You first read about “City Fund” when Tom Ultican wrote about it on August 18. Then four days later, Chalkbeat got the “leaked memo” and told the story that Tom had already broken.

Two billionaires, unhappy with the slow and slowing pace of privatization, have created another organization to spread the gospel of school choice, following in the venerable tradition established by racist Southern governors and senators following the Brown Decision of 1954. In the late 1950s (as Mercedes Schneider wrote in detail in her fine book School Choice), white southerners were mad for choice. They saw choice as the best way to stop racial integration.

Now, under the unesteemed leadership of rightwing zealot Betsy DeVos, the mask of benevolence has been stripped away from the choice movement.

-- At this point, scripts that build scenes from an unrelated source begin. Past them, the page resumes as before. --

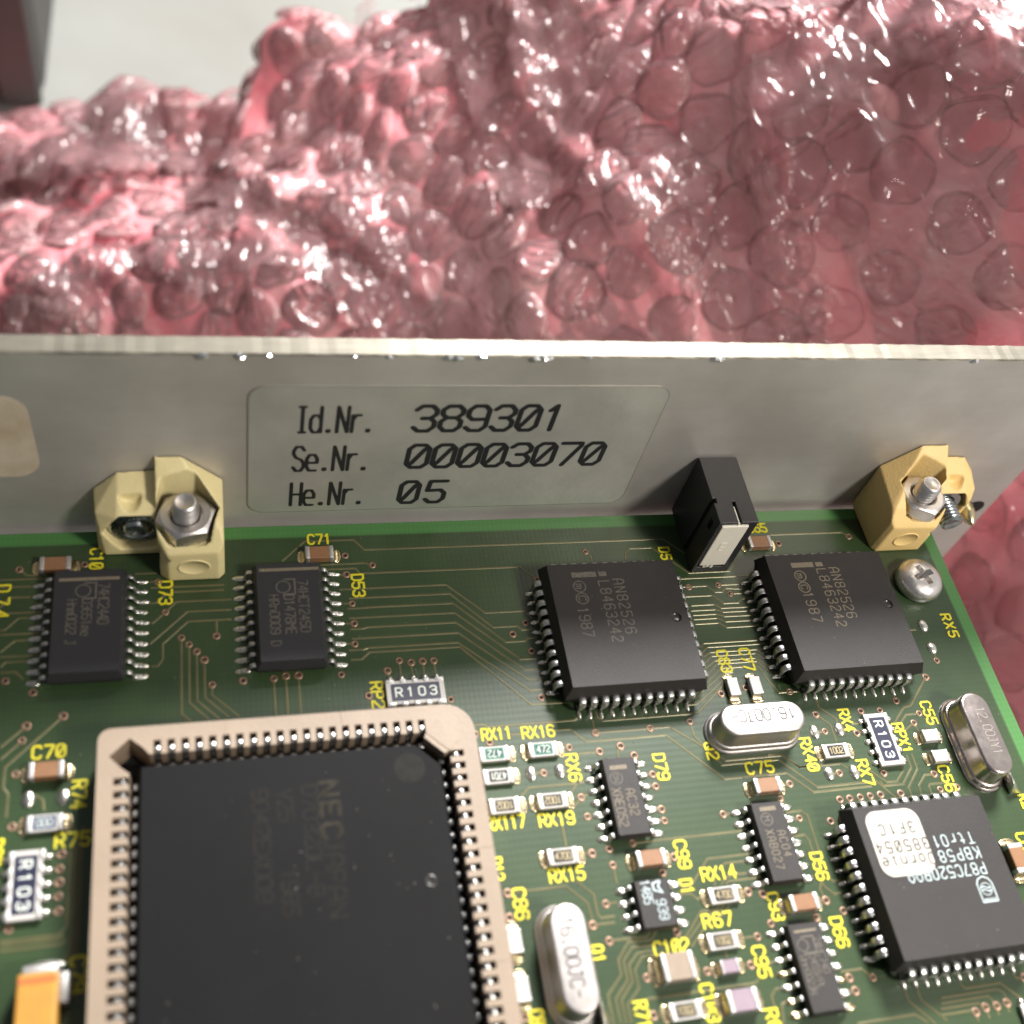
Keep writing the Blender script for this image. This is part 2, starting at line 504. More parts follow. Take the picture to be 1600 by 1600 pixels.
MARKINGS = [
    ["PA","AN82526",[-46.98,-15.18],"D",7.06,4.05,1.25],
    ["PA","L8463242",[-48.77,-15.73],"D",7.83,4.05,1.25],
    ["PA","1987",[-51.98,-17.0],"D",3.61,4.05,1.25],
    ["PB","AN82526",[-19.12,-14.91],"D",6.96,4.05,1.25],
    ["PB","L8463242",[-20.84,-15.47],"D",7.9,4.05,1.25],
    ["PB","1987",[-23.75,-16.68],"D",3.93,4.05,1.25],
    ["D53","74HCT245D",[-82.55,-12.22],"D",6.41,2.45,1.05],
    ["D53","D1478ME",[-84.08,-13.19],"D",4.73,2.45,1.05],
    ["D53","HRn0009 D",[-85.69,-13.81],"D",6.17,2.45,1.0],
    ["D73","74HC244D",[-103.0,-10.8],"D",4.85,2.45,1.05],
    ["D73","D3651me",[-104.62,-12.32],"D",4.32,2.45,0.95],
    ["D73","Hnm0022 J",[-106.08,-12.79],"D",5.23,2.45,0.95],
    ["AC32","AC32",[-50.56,-37.02],"D",2.77,1.6,0.95],
    ["AC32","XAE052",[-52.01,-37.45],"D",4.03,1.6,0.95],
    ["AC04","AC04",[-35.16,-43.0],"D",2.66,1.6,0.85],
    ["AC04","XAB027",[-36.43,-43.5],"D",4.05,1.6,0.85],
    ["LT","1485",[-51.27,-46.2],"D",2.27,1.5,0.95],
    ["LT","939",[-50.02,-48.03],"D",1.87,1.5,0.95],
    ["HC74","74HC74D",[-34.85,-54.19],"D",3.45,1.6,0.75],
    ["HC74","D4S9/PL",[-35.88,-55.68],"D",3.24,1.6,0.75],
    ["HC74","Unn0023N",[-36.84,-55.86],"D",3.55,1.6,0.7],
    ["PC","Ttr01",[-17.39,-45.34],"L",4.81,4.05,1.15],
    ["PC","KBP58",[-17.32,-46.92],"L",4.78,4.05,1.15],
    ["PC","P87C520BAA",[-19.54,-48.55],"L",9.08,4.05,1.15],
    ["STK","Dornie",[-23.4,-46.98],"L",5.94,4.1,1.15],
    ["STK","385054",[-23.48,-45.37],"L",6.05,4.1,1.15],
    ["STK","3F1C",[-23.46,-43.53],"L",4.07,4.1,1.1],
    ["Q2","16.00JC-",[-34.14,-29.45],"L",7.5,3.62,1.35],
    ["Q1","16.00JC-",[-60.62,-51.72],"D",7.19,3.62,1.3],
    ["Q3","12.00JY1",[-7.22,-33.57],"D",5.7,3.62,1.2],
    ["NEC","NEC JAPAN",[-81.69,-39.47],"D",12.75,4.5,1.7],
    ["NEC","D70320L-8",[-83.53,-38.55],"D",10.49,4.5,1.4],
    ["NEC","V25 (c)1985",[-85.86,-39.39],"D",11.71,4.5,1.4],
    ["NEC","9042EX009",[-88.13,-38.58],"D",10.5,4.5,1.4],
]
WRAP_ORIGIN = [-34.3917, 90.3125, -12.2458]
WRAP_U = [0.8377, -0.0477, 0.5441]
WRAP_V = [0.0, 0.9962, 0.0873]
WRAP_N = [-0.5461, -0.0731, 0.8345]
WRAP_POINTS = [[-92.4, -10.3, 12.0], [-57.1, -19.0, 2.6], [-11.9, -32.9, -5.4], [28.7, -47.8, -9.1], [58.9, -61.2, -11.3], [-99.9, 24.1, 5.2], [-57.6, 7.7, 0.1], [-7.9, -13.9, -2.9], [33.3, -36.1, -0.2], [62.3, -50.9, 0.6], [-111.2, 61.3, -6.0], [-61.5, 37.1, -8.2], [-27.8, 17.0, 1.4], [-3.6, 4.9, 0.4], [37.8, -22.2, 5.1], [68.2, -39.2, 5.5], [-31.9, 41.5, -0.2], [-10.7, 38.3, -3.4], [12.1, 22.5, -0.0], [43.7, -0.7, 6.0], [73.6, -20.7, 7.3], [51.4, 30.4, 2.4], [18.7, 59.2, -1.3], [84.9, 10.9, -0.6], [48.6, -94.7, -51.0], [57.9, -76.6, -43.5], [61.4, -65.7, -28.9], [46.3, -113.9, -61.2], [63.9, -90.5, -43.7], [72.6, -65.2, -10.5], [45.3, -79.0, -57.8], [-112.5, -4.1, 16.6], [-128.7, 47.4, 5.5], [-131.3, 85.8, -5.3], [-100.6, 80.0, -15.1], [-71.6, 61.0, -17.7], [-45.1, 60.4, -4.5], [-19.4, 55.9, -5.1], [-20.6, -36.8, -26.4], [-82.2, -20.6, -13.5], [24.1, -51.3, -31.1], [47.8, -63.2, -37.7]]
WRAP_EDGE = [[-143.8, 94.7], [-132.9, 90.9], [-122.5, 83.9], [-112.8, 84.9], [-92.3, 81.5], [-71.6, 61.0], [-56.4, 61.6], [-44.9, 61.0], [-32.3, 56.2], [-19.2, 56.4], [-7.7, 61.7]]

# ------------------------------------------------------------------ materials
def nodes_of(name):
    mt = bpy.data.materials.new(name)
    mt.use_nodes = True
    nt = mt.node_tree
    return mt, nt, nt.nodes["Principled BSDF"]


def noise_node(nt, scale, detail=3.0, rough=0.55, coord="Object", stretch=None):
    tc = nt.nodes.new("ShaderNodeTexCoord")
    n = nt.nodes.new("ShaderNodeTexNoise")
    n.inputs["Scale"].default_value = scale
    n.inputs["Detail"].default_value = detail
    n.inputs["Roughness"].default_value = rough
    if stretch:
        mp = nt.nodes.new("ShaderNodeMapping")
        mp.inputs["Scale"].default_value = stretch
        nt.links.new(tc.outputs[coord], mp.inputs[0])
        nt.links.new(mp.outputs[0], n.inputs["Vector"])
    else:
        nt.links.new(tc.outputs[coord], n.inputs["Vector"])
    return n


def mat(name, color, rough=0.5, metal=0.0, spec=0.5, bump=0.0, bscale=3000, vary=0.0, vscale=500,
        coat=0.0, rvary=0.0, stretch=None, color2=None):
    mt, nt, p = nodes_of(name)
    p.inputs["Base Color"].default_value = (*color, 1)
    p.inputs["Roughness"].default_value = rough
    p.inputs["Metallic"].default_value = metal
    p.inputs["Specular IOR Level"].default_value = spec
    if coat:
        p.inputs["Coat Weight"].default_value = coat
        p.inputs["Coat Roughness"].default_value = 0.12
    if vary or color2:
        n = noise_node(nt, vscale, 4, 0.6, stretch=stretch)
        r = nt.nodes.new("ShaderNodeValToRGB")
        c2 = color2 or tuple(c * (1 - vary) for c in color)
        r.color_ramp.elements[0].position = 0.36
        r.color_ramp.elements[1].position = 0.64
        r.color_ramp.elements[0].color = (*c2, 1)
        r.color_ramp.elements[1].color = (*color, 1)
        nt.links.new(n.outputs["Fac"], r.inputs[0])
        nt.links.new(r.outputs[0], p.inputs["Base Color"])
    if rvary:
        n = noise_node(nt, vscale * 1.7, 4, 0.6, stretch=stretch)
        mr = nt.nodes.new("ShaderNodeMapRange")
        mr.inputs["From Min"].default_value = 0.3
        mr.inputs["From Max"].default_value = 0.7
        mr.inputs["To Min"].default_value = max(0.03, rough - rvary)
        mr.inputs["To Max"].default_value = rough + rvary
        nt.links.new(n.outputs["Fac"], mr.inputs[0])
        nt.links.new(mr.outputs[0], p.inputs["Roughness"])
    if bump:
        n = noise_node(nt, bscale, 3, 0.6, stretch=stretch)
        b = nt.nodes.new("ShaderNodeBump")
        b.inputs["Strength"].default_value = bump
        b.inputs["Distance"].default_value = 0.0001
        nt.links.new(n.outputs["Fac"], b.inputs["Height"])
        nt.links.new(b.outputs[0], p.inputs["Normal"])
    return mt


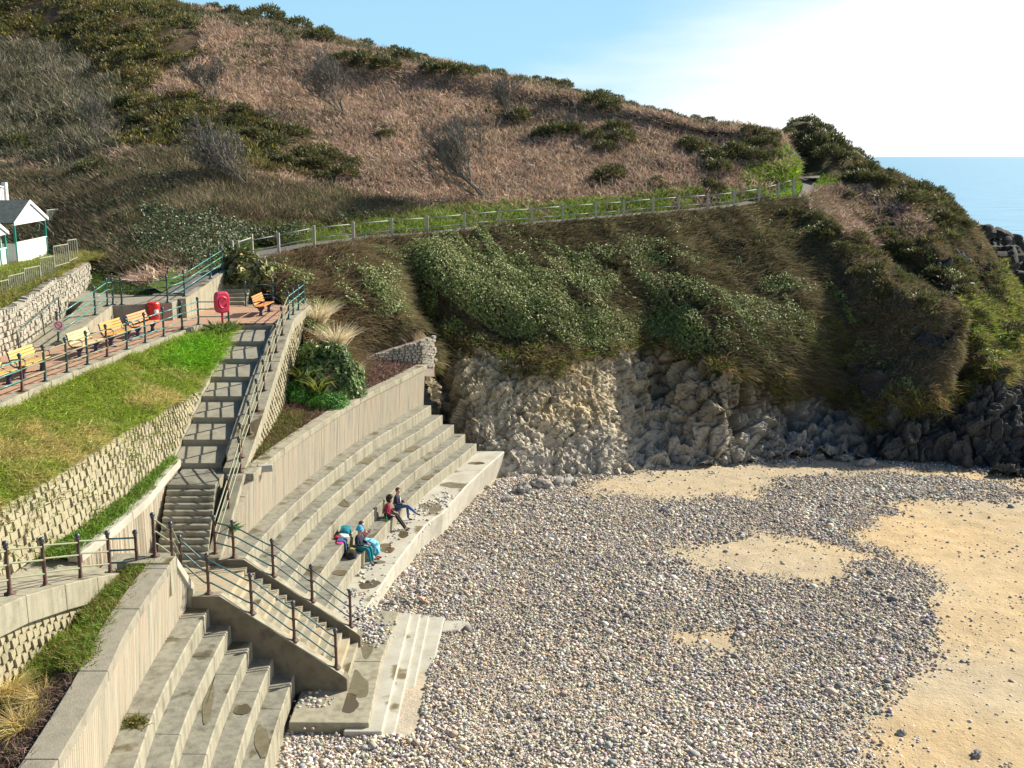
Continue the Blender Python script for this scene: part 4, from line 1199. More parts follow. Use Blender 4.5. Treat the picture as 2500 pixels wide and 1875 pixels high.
# grey leafless thicket at the far left and dark brush at the foot of the hill
v = Veg()
n = 26000
p, nn, _ = hill.scatter(n, hv * m_thick)
d = unit(np.array((-.25, 0, .9)) + rand_dir(n) * .7)
v.blades(p, d, rng.uniform(.5, 1.7, n) * (.8 + 1.2 * fbm(p * .5, 3, 56)), rng.uniform(.03, .07, n), tint(n, (.30, .28, .20), (.20, .19, .12), (.50, .47, .37), (.14, .135, .08), (.25, .19, .13)) * (.9 + 1.6 * fbm(p * .35, 3, 55)).clip(.5, 1.5)[:, None], .35)
n = 12000
p, nn, _ = hill.scatter(n, hv * m_thick)
v.leaves(p + nn * rng.uniform(.1, .6, (n, 1)), nn, rng.uniform(.12, .28, n), tint(n, (.09, .11, .04), (.13, .13, .06)))
n = 75000
p, nn, _ = hill.scatter(n, hv * m_dark)
d = unit(nn * .5 + np.array((-.3, -.1, .6)) + rand_dir(n) * .5)
lum = (.75 + .9 * (fbm(p * .4, 3, 35) + .15)).clip(.4, 1.6)[:, None]
v.blades(p, d, rng.uniform(.5, 1.25, n), rng.uniform(.035, .07, n), tint(n, (.23, .185, .125), (.29, .235, .155), (.17, .155, .085), (.20, .21, .085), (.34, .26, .19)) * lum, .5)
o = obj('brush', v.mesh('brush', M_dry)); tag(o, 'tangled grey and dark brown leafless brush on the lower hillside', 'brush', kind='stuff')

# ---- slope below the path
cpp = cliff.flat(); cx, cy, cdp = cliff.pix(); cn_ = cliff.N.reshape(-1, 3)
cv = vis(cliff) * (np.repeat(cliff.srow, cliff.nc) < 5.2)
soilm = (1 - rockm) * cv * (1 - inpoly(cx, cy, [(880, 850), (1045, 795), (1045, 920), (880, 930)]))
ivy_core = gmask(cliff, [P_((885, 530), (960, 505), (1090, 540), (1190, 610), (1240, 690), (1330, 730), (1260, 760), (1130, 735), (1000, 675), (905, 590)),
                         P_((640, 600), (760, 560), (880, 600), (900, 660), (800, 690), (700, 650)), P_((1330, 680), (1420, 700), (1520, 700), (1480, 760), (1380, 740)), P_((1690, 600), (1750, 620), (1760, 720), (1700, 700))], 14)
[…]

But that doesn’t stop billionaires Reed Hastings (Netflix) and John Arnold (Enron). Education is their game, their hobby, and they are not ready to abandon their dream of privatizing every school in America.

They have hired a “dream team” of failed Reformers, who bring together in one place a long history of stealing democracy and public schools from poor African Americans.

The Reformers tell us that up until now, nothing in reform has worked. But they seem convinced that charter schools work (think Detroit, think Milwaukee). If NOLA is the model, start by closing all the public schools, firing all the teachers, then replacing them with charters and TFA. Crucial to the plan is to add hundreds of millions of dollars in new spending (they forgot that part of the formula).

Peter Greene takes a crack at explaining the grand plan for transforming public schools into a business–and failing as Kevin Huffman and Chris Barbic did in Tennessee’s Achievement School District, where they blew $100 million trying to turn “failing schools” into high-performing schools by handing them over to private operators. Say this for Huffman and Barbic: It was failure on a grand scale!